Però si dice che lo incontrerà a breve.
«Non so. Non chiudo la porta a nessuno, ma posso assicurare che nel caso di un suo imprevedibile ritorno non ucciderei il vitello grasso».
Lei ci crede ad un’uscita dall’euro?
«Non l’ho mai detto».
Ma l’ha fatto intendere...
«Ho detto che questo euro non è più sostenibile senza politica monetaria, ma uscire ora senza prepararsi sarebbe molto avventuroso. Solo che per restarci dentro occorre cambiare la politica di una moneta che per noi è straniera. Il rischio default è possibile anche per i nostri Paesi: la Bce deve avere anche la missione di garantire i debiti di tutti i Paesi dell’euro, stampando moneta per immettere liquidità nell’economia: solo così si potrà uscire dalla crisi. Subito dopo, svalutando l’euro che ora come ora penalizza troppo le nostre esportazioni».

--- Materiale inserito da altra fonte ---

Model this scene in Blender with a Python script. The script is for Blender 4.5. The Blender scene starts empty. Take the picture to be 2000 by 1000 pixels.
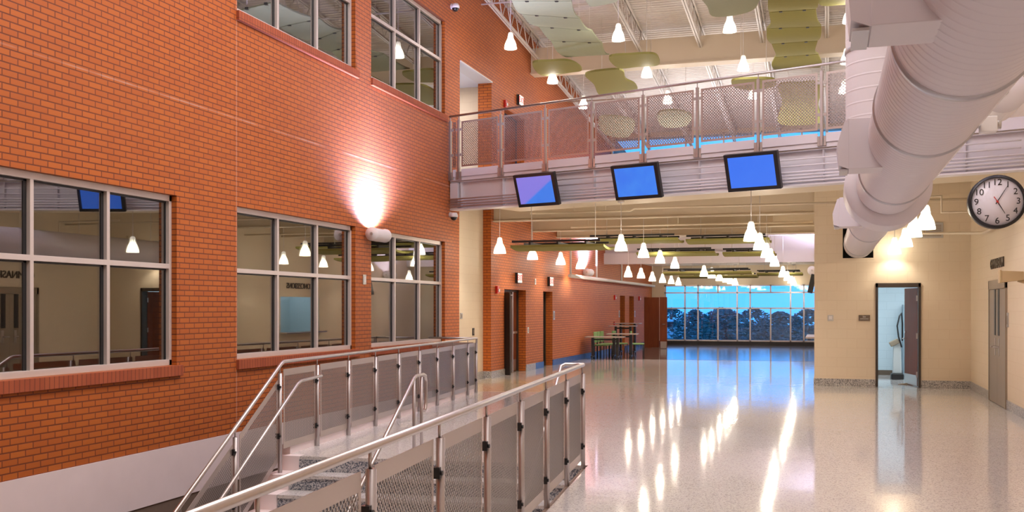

Come ne usciamo, secondo lei?
«Rafforzando il Ppe in Europa, che secondo i nostri sondaggi sarà ancora maggioranza. I voti agli altri partiti, anche a quelli che superassero di poco lo sbarramento, conteranno poco perché avranno pochi rappresentanti. Non parliamo di Grillo, che sarà tenuto fuori dal consesso di tutti gli altri perché fa paura: lo stesso Schulz, mio avversario da molti anni, ha detto che gli ricorda Hitler».
Appurato che per una volta è d’accordo con Schulz, che si aspetta da queste elezioni?
«Che un numero importante di nostri elettori del passato possa tornare a votare per noi: per questo penso che potremmo superare il 25%».
Che voto dà al governo Renzi?
«Non ha fatto altro che imporre tasse agli elettori del ceto medio. Se ci fossi andato io al governo catapultato dalla segreteria di un partito, sarebbe scoppiata la rivoluzione. Renzi è lì con la sua bella faccia da bravo ragazzo non comunista a coprire un governo di sinistra, delle tasse e giustizialista. Guardi il decreto legge sul lavoro: è stato stravolto in Senato dalla sinistra e dalla Cgil».
Eppure non le dispiaceva Renzi...
«Come persona è umanamente simpatico, ma ora è nelle mani del Partito comunista».